MARK MYLOD: THE MENU (2022)


RALPH FIENNES IN THE MENU

Grand dining as nightmare

The Menu is a satire on high-end celebrity chef restaurants, and such aspects of some of them as a chef who is in your face, kitchen that is visible, staff who are regimented and cult-like, and an elaborate tasting menu (or whatever the hell it is) where everything is supposed to be brilliant and special, looks strange, has to be explained, and is meant to be adored - and take at least four hours. But by the time Seth Reiss and Will Tracy's clever screenplay has gotten a little into the collective meal of the special diners, then it turns into a horror movie. And that's good too. But if you actually might go to fancy restaurants, you might not want to have nightmarish associations added to them the way The Menu tries to. And yet the movie leaves one disappointed. The amuse-bouche of a trailer suggested something more sweeping, more scary, and more maniacally worked out than quite happens.
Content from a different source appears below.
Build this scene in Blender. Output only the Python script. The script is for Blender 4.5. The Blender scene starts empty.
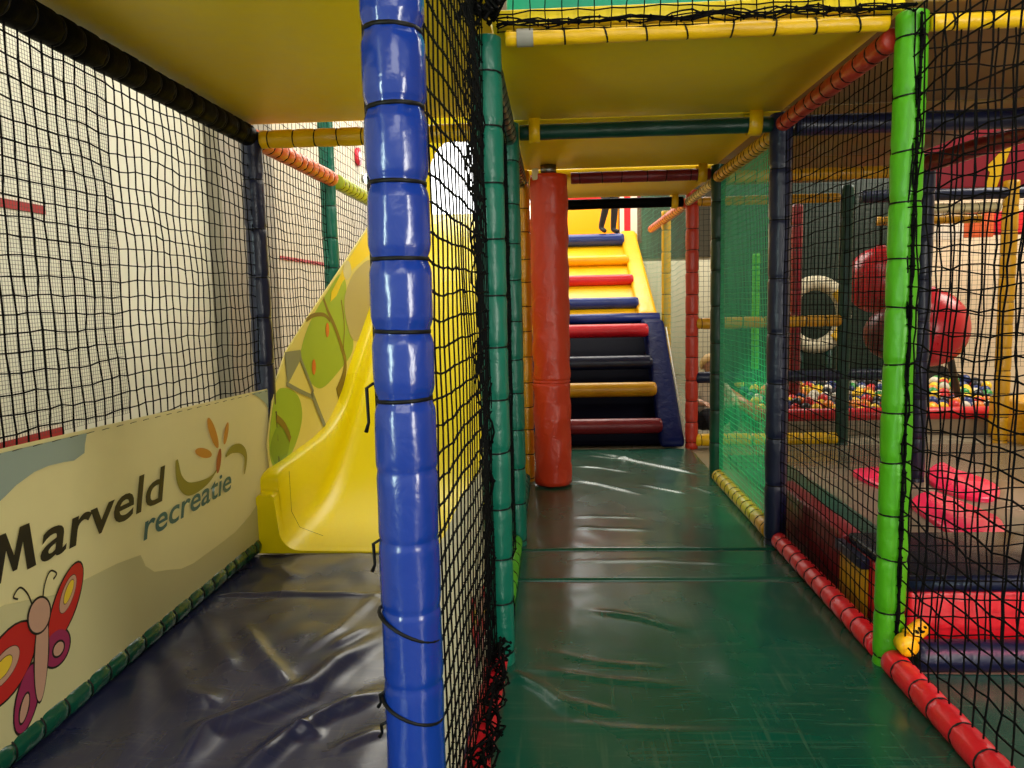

I do remember regularly being hungry after a gourmet meal with fine wine. But it doesn't mean I didn't enjoy the dining experiences. I also grew up on books by A.J. LIebling illustrated by Ludwig Bemelmans. On the idea that gourmet and gourmand blended into each other. My father was a wine connoisseur who introduced me into the British idea of a "savoury" at the end of a meal, along with calling Bordeaux "claret." In short, I had early hints of eating well as fun, a celebration of life. Self important modern fancy restaurants threaten to spoil that. One place, surely not the only one, in more recent times had wait persons who explained each course, actually starting out with the phrase, "the chef, in his wisdom, has chosen...." Please. Insofar as The Menu is onto this game and wishes to laugh it away, I'm in.

But another aspect of this new movie is the "eat the rich" theme. This is only partial, because the guests, or invités, are a range of people. There is the restaurant critic, of course, the rich couple, the fading celebrity (John Leguizano), the nouveaux-riches men. Are they meant to be Silicon Valley, or pro athletes, or a mix? I didn't know: and this brings up the point that some of the arrows, for me, missed their mark. Perhaps epicures who have paid over a thousand dollars to be invited to a special island without cellphone service or means to escape till or when the proprietor wants them to leave, would identify.

The central couple is the most ambiguous. (Identity is a theme, and it touches also on Chef Slowik - Ralph Fiennes - who claims links to both a town in the Midwest and Bratislava.) They are Tyler and Margo (Nicholas Hoult and Anya Taylor-Joy, two Brits pretending to be Yanks). It takes the whole movie to unpack who they are and at the end one still doesn't really know, but it's clear that he is a passionate foodie and she could care less, evidenced by her puffing on a ciggie before the meal, horrifying him because it will ruin her palate. What are the writers getting at here? Maybe that fine restaurants are places to launder identities.

Something Mylod's film is also much into is the idea of how sometimes chefs are tyrants, and not just in the kitchen but over the diners at their restaurants. In the new documentary about the Chicago chef Charlie Trotter he is seen declaring that restaurants would be better without customers and that at bottom he doesn't like people anyway. So the height of The Menu's food satire is to show a restaurant where the client is not king but slave, begging to be let in, forced to admire strange and scary looking food served for its concept not its taste, a thoroughly unfun experience, a feast for a masochist.

It's only a step further to where the experience is torture. But for food satire this is a step too far. While The Menu does ridicule the preciosity of epicurean restaurant menus, with the "amuse-bouche," the annoying little lectures, and the sequence of self-important courses in which the chef adores himself and is fawned upon by his staff. But as the scariness grows, the real focus on fancy dining ceased to be important. And this becomes a series of surprises, so we can't talk about all that here. In the seesawing between satire and horror, something is lost, and while The Menu is an intense, glossy, well cast and well acted piece, the memory of its clashing flavors fades all too quickly.

But perhaps my palate and memory have both gone stale, and maybe I never was capable of appreciating what the astute Telegraph critic Robbie Collin sees here: a film with the same " deep and lasting satisfaction" provided by a "well-structured meal," which somehow "makes every bite more delicious" and "causes flavors to linger in the mind long after they’ve faded from the palate." But I really believe Messrs. Reiss and Tracy have introduced too many extraneous subplots and details into their entertaining and flavorful stew to call The Menu "well-structured." It's entertaining and tense, most of the way. That's all.

The Menu, 106 mins., debuted Sept. 10, 2022 at Toronto and showed at 18 or so other prestigious international festivals. It opened in US theaters Nov. 18, 2022. Metacritic rating 71%.